Pese a que tanto Van Hamme como Vance son dos autores canónicos de mi querida Línea Clara -aquel escribió varias entregas de las aventuras de Blake y Mortimer y éste fue uno de los grandes colaboradores de la revista Tintín-, XIII, la serie que los unió, en sus nueve primeros álbumes, no me ha acabado de convencer. A mi juicio, este otro espía sin memoria debe demasiado Jason Bourne -su reconocida inspiración- y como él, cae en un exceso de acción. De modo que por momentos se convierte en ese ritmo sin melodía que son las adaptaciones cinematográficas del amnésico de las fuerzas especiales de la CIA.
En cuanto a mi reencuentro con las aventuras del teniente Blueberry, me ha vuelto a chirriar esa dispersión en la que ya empezaban a caer cuando dejé de comprarlas y leerlas sistemáticamente a comienzos de siglo. Ya definitivamente organizadas en torno a tres series -la original, La juventud de Blueberry y Marshall Blueberry-, la historia del viejo Nariz Rota, que llamaban los sioux al oficial, se me sigue antojando el paradigma de esa despersonalización en la que pueden caer las colecciones prolongadas hasta el infinito. Aquí, el Marshall es, de hecho, un personaje ajeno al teniente propiamente dicho. Por no hablar de las diferencias existentes entre los dibujos de Jean Giraud, el dibujante original y el ya citado Vance, uno de los muchos incorporados en su desaforada prolongación.
La más feliz de mis lecturas del fondo de esta Biblioteca Ángel González ha sido mi recuentro con un personaje que me era sobradamente conocido: Freddy Lombard. Siendo su autor -el malogrado Yves Chaland- el máximo representante de la Línea Clara en los años 80, obran en mi poder desde entonces las dos primeras aventuras de Freddy Lombard -El testamento de Godofredo de Bouillon (1981) y El cementerio de los elefantes (1984)-, su personaje señero. Pero el primer tomo de una edición integral, en la que se incluye una versión coloreada de El testamento..., así como El cometa de Cartago (1986), ha bastado para que vuelva sobre ellas.

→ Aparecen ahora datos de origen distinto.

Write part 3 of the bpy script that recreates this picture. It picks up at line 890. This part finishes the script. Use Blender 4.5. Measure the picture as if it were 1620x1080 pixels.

Entre las conclusiones sacadas tras mi regreso a estas viñetas quiero destacar las concomitancias que guarda la estética de Chaland -nacido en 1957, sólo dos años antes que yo- con la experiencia con el cómic de cuantos empezamos a amarlo cuando éramos los niños de los 60 y, ya en la linde de los sesenta otoños, seguimos haciéndolo. Así, Freddy, junto a Dina y Sweep -sus compañeros inseparables-, muestran un trazo jovial, más próximo al dibujo concebido para niños que al destinado al lector adulto. De hecho, Freddy -como con tanto acierto señala Javier Agrafojo- puede considerarse una caricatura de Tintín. Ese aire de tebeo infantil no quita para que, cuanto concierne al trío, sea tan de la vida adulta como como la insurrección húngara de 1956 -telón de fondo de la cuarta entrega, Vacaciones en Budapest (1988)- o esas estrecheces económicas que siempre agobian a nuestros protagonistas, hasta el punto de que en El cometa viven, literalmente, en una cueva.
Esa alegría que rezuman las estampas de Freddy Lombard contrasta con el cinismo que late en sus bocadillos. A la larga, también puede entenderse como una visión madura de la afición infantil. Quiero creer que obedece a esta procacidad el racismo de El cementerio de los elefantes. Se ha dicho que es heredero del de Hergé en Tintín en el Congo (1931). Pero el del padre de la Línea Clara -que en su momento era el habitual en el noventa por ciento las narraciones occidentales ambientadas en safaris- fue enmendado por el propio Hergé, en la medida de lo posible, a raíz de que fuese señalado por primera vez. Por no hablar de la denuncia de los linchamientos a los afroamericanos que el maestro haría con posterioridad, en ciertos bocadillos de Tintín en América (1932). Muy por el contrario, los desprecios de Sweep a los porteadores africanos, lo son cuando las narraciones ambientadas en safaris eran impresentables desde el canon surgido con ese nuevo entendimiento que trajeron los años 60. En cualquier caso, la calidad de la obra no se ve contaminada por estos matices.
Acaso venga a paliar ese racismo la chica de El cometa de Cartago. Se trata de una muchacha tunecina, modelo secular de un artista, pero marginada en un pueblo de la costa francesa. Álbum de elipsis prodigiosas, aquí el cinismo de Chaland arremete contra otro dogma de nuestro tiempo: la voluntad popular que, como el mismo dibujante nos sugiere, puede llegar a tener una de sus mayores expresiones en el linchamiento espontáneo de aquel que el pueblo condena. Un apunte nada infantil por más que los dibujos en los que se cuenta lo parezcan.
Más feliz es ese homenaje a Hergé a través de Piccard, el científico del batiscafo. Toma su nombre del profesor Piccard, otro científico extravagante, que en verdad existió e inspiró a Hergé al profesor Tornasol. También me quedo con esto de El cometa.
Publicado el 11 de abril de 2017 a las 08:30.